Die Logistik kennt zwei grundlegende Bestandsstrategien: Just-in-time (JIT) und Just-in-case (JIC). Ersteres bezeichnet die zeit- und mengengenaue Lieferung, um die Lagerhaltungskosten am Verarbeitungsort und die Kapitalbindung so gering wie möglich zu halten. Dieser Ansatz ermöglicht es Unternehmen, flexibel auf Nachfrageänderungen zu reagieren und ihre Produktion effektiv zu steuern.

Letzteres steht für die Sicherung eines ausreichenden Bestandes, um für jede Art von Eventualität gewappnet zu sein, also Risiken abzudecken und Engpässe zu vermeiden. Der Kunde steht im Mittelpunkt der Überlegungen, daher wird auch der Begriff Just-the-customer verwendet.
 

Studie: Was bei Lieferengpässen und steigenden Preisen hilft

Der Trend geht ganz klar zu Just-in-case-Strategien, da Produktionsstillstand mehr Kosten verursacht als Lagerhaltung. Aktuelle Studien aus den USA, Großbritannien und Deutschland unterstreichen den Trend zu mehr Sicherheit. Wie eine Erhebung des Ifo-Instituts ergab, hatten bereits 2022 mehr als 40 Prozent der befragten Industrieunternehmen vor, ihre Beschaffung deutlich umzustellen – oder hatten dies bereits getan.

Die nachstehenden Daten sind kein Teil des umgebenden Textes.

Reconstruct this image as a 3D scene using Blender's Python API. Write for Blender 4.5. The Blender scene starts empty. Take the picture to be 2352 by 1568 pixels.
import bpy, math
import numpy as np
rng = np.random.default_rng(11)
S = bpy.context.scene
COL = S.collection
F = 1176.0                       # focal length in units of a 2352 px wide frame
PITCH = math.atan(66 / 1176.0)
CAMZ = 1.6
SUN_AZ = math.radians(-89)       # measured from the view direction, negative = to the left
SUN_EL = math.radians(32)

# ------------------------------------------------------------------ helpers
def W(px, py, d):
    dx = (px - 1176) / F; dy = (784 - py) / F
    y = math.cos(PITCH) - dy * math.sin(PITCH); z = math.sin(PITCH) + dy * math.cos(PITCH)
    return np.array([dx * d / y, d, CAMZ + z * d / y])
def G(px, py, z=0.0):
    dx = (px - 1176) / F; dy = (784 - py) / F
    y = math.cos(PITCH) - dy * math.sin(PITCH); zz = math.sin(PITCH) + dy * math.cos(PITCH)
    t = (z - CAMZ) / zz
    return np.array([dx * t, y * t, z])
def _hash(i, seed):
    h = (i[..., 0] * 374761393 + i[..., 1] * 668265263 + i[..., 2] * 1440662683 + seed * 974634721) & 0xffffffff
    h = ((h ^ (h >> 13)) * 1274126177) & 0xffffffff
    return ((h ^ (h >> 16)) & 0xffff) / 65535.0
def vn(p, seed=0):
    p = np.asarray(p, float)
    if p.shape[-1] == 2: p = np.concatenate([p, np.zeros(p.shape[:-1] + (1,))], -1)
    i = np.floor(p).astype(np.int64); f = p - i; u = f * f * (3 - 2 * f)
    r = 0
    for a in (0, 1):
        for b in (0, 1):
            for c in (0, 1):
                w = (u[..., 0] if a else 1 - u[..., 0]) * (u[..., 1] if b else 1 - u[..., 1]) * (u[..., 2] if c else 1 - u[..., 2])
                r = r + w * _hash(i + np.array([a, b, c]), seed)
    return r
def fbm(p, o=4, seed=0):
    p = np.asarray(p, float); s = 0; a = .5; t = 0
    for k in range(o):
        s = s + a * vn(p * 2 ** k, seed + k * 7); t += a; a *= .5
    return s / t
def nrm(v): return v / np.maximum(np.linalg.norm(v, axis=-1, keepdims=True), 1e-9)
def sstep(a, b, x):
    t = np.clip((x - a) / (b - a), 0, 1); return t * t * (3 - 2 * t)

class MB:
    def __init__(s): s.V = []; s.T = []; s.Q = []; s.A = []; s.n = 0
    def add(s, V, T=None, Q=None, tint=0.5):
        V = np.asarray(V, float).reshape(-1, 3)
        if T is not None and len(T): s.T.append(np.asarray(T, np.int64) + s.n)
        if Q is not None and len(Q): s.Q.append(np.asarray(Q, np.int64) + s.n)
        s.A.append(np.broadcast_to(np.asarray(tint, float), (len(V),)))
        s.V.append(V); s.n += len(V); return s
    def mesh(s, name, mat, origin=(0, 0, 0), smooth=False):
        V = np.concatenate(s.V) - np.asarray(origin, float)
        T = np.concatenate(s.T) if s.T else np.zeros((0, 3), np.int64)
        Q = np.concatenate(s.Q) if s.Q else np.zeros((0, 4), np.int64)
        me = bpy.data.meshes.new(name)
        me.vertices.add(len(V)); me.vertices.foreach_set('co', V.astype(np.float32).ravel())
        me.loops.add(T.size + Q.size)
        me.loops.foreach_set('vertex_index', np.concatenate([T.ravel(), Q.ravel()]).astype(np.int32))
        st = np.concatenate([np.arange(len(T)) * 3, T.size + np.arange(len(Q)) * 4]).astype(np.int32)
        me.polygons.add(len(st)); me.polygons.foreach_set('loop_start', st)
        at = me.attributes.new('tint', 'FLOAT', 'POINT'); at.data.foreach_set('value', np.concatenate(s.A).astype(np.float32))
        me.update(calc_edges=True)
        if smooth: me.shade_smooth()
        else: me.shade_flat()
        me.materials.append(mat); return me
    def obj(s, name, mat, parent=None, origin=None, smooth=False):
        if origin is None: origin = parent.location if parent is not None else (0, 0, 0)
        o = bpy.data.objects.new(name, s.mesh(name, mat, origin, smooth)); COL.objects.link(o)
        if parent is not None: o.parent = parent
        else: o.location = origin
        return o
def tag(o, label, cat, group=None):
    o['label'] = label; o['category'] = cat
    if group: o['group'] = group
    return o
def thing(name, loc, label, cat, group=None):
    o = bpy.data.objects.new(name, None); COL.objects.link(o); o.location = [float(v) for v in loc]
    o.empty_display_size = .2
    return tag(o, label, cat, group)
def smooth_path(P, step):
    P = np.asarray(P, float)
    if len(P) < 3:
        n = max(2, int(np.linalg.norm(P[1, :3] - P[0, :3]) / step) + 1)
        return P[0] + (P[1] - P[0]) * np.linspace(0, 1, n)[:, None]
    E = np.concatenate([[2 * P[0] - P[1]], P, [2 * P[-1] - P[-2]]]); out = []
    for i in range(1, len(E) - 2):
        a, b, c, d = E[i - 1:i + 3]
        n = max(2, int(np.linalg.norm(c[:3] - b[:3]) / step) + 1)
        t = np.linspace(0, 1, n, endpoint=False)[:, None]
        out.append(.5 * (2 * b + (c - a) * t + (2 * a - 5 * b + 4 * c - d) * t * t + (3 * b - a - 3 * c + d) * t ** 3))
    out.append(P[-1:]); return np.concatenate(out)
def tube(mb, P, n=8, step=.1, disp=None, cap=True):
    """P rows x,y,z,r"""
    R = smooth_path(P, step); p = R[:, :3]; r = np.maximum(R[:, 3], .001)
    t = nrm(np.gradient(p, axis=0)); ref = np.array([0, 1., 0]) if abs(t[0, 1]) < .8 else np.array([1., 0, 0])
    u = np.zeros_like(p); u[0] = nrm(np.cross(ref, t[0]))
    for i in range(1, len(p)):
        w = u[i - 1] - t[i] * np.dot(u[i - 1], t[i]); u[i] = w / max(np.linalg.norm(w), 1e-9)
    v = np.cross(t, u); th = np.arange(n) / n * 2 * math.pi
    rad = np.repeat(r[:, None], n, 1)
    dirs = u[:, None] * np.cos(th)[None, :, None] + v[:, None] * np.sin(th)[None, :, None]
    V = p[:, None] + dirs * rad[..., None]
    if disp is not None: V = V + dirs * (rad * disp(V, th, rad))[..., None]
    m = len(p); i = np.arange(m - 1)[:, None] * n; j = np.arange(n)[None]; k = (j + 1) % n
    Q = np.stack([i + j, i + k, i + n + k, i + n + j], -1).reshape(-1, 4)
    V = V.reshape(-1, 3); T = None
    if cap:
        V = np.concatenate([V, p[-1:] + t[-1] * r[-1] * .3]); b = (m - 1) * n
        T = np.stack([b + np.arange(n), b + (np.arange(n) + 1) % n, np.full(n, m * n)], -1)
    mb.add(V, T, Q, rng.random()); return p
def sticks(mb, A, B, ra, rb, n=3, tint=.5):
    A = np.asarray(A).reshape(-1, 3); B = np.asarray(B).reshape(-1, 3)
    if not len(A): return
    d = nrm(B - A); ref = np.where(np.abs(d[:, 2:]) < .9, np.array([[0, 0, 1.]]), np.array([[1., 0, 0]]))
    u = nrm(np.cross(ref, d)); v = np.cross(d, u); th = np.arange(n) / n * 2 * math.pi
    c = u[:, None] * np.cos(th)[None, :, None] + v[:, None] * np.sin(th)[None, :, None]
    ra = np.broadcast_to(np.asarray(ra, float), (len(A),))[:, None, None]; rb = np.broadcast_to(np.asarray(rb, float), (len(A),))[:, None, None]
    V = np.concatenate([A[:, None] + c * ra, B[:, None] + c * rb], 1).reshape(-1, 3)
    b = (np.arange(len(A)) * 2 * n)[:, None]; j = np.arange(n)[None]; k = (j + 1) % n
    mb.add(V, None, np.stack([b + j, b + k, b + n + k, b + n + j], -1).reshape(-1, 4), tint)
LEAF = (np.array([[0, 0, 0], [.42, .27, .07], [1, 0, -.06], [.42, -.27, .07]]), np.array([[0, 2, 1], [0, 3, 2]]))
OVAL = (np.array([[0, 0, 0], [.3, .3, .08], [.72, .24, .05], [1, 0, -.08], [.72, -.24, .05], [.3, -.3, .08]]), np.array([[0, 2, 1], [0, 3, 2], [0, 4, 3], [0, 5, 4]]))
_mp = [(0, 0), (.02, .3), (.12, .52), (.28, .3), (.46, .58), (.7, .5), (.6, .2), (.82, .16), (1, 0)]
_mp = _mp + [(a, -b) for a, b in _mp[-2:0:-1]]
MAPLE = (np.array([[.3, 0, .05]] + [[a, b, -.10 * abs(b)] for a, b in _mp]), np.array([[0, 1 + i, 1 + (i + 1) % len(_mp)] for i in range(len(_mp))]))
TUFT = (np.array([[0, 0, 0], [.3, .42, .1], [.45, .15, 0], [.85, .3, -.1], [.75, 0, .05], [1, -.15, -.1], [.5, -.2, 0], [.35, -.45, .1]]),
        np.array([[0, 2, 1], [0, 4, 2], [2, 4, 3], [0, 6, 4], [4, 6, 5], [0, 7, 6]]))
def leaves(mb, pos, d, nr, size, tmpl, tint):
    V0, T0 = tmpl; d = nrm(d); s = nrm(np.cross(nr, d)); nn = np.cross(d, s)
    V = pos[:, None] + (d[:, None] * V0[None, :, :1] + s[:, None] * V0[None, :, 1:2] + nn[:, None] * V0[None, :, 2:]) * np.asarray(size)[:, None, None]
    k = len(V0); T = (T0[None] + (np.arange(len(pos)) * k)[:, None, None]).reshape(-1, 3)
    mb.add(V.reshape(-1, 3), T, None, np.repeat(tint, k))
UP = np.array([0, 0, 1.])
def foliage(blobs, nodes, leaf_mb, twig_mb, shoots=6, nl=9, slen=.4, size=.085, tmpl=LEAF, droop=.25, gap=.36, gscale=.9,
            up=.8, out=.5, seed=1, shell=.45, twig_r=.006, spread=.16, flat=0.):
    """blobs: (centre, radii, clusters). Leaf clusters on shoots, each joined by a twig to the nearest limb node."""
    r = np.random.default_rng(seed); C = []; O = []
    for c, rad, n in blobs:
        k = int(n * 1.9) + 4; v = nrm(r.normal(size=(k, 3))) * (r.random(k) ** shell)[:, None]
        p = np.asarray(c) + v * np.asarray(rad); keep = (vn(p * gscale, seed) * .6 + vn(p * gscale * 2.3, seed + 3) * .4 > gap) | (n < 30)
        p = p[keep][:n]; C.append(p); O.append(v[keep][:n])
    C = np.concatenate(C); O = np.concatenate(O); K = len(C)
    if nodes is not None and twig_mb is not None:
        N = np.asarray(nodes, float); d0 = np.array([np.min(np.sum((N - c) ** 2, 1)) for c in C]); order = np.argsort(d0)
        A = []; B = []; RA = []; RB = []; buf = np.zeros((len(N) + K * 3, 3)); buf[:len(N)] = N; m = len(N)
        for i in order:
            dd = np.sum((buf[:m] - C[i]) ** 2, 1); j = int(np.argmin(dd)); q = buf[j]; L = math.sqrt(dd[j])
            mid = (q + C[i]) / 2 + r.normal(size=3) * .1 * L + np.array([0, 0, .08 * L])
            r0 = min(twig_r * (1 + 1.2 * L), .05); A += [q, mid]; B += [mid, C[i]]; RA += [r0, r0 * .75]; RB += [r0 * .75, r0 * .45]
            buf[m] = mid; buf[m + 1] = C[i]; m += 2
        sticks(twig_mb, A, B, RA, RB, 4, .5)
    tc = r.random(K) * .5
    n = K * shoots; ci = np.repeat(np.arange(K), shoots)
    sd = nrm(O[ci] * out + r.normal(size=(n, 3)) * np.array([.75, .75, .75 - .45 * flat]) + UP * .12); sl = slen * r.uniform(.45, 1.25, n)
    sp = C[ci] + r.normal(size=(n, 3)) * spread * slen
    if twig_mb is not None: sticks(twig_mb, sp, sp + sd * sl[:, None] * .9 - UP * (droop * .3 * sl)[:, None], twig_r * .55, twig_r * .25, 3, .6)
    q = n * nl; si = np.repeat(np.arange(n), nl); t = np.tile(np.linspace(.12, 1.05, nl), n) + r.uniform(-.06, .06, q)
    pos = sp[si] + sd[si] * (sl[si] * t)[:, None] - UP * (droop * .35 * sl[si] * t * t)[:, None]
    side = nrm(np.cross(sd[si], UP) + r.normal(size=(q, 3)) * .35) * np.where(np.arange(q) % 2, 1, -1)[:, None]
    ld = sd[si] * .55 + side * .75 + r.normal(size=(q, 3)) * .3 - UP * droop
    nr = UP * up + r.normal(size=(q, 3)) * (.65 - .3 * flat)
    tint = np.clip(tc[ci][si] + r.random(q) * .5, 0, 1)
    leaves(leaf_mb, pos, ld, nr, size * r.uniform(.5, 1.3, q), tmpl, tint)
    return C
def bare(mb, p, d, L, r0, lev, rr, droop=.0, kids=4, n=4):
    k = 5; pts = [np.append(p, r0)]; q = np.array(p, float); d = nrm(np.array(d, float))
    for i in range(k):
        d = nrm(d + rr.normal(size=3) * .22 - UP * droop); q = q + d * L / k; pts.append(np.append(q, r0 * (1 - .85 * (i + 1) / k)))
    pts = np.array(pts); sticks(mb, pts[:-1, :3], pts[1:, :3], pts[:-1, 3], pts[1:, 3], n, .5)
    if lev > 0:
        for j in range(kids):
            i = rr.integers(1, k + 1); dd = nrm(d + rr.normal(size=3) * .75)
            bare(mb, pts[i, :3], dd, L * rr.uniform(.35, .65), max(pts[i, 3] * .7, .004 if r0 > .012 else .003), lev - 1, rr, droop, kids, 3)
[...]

Die Maßnahmen reichten dabei von der Erhöhung der eigenen Lagerbestände über eine breitere Aufstellung von Zulieferern bis zur besseren Überwachung bestehender Wertschöpfungsketten. Zumindest teilweise war laut der Studienautoren die Abkehr von den Prinzipien der Just-in-time-Produktion festzustellen.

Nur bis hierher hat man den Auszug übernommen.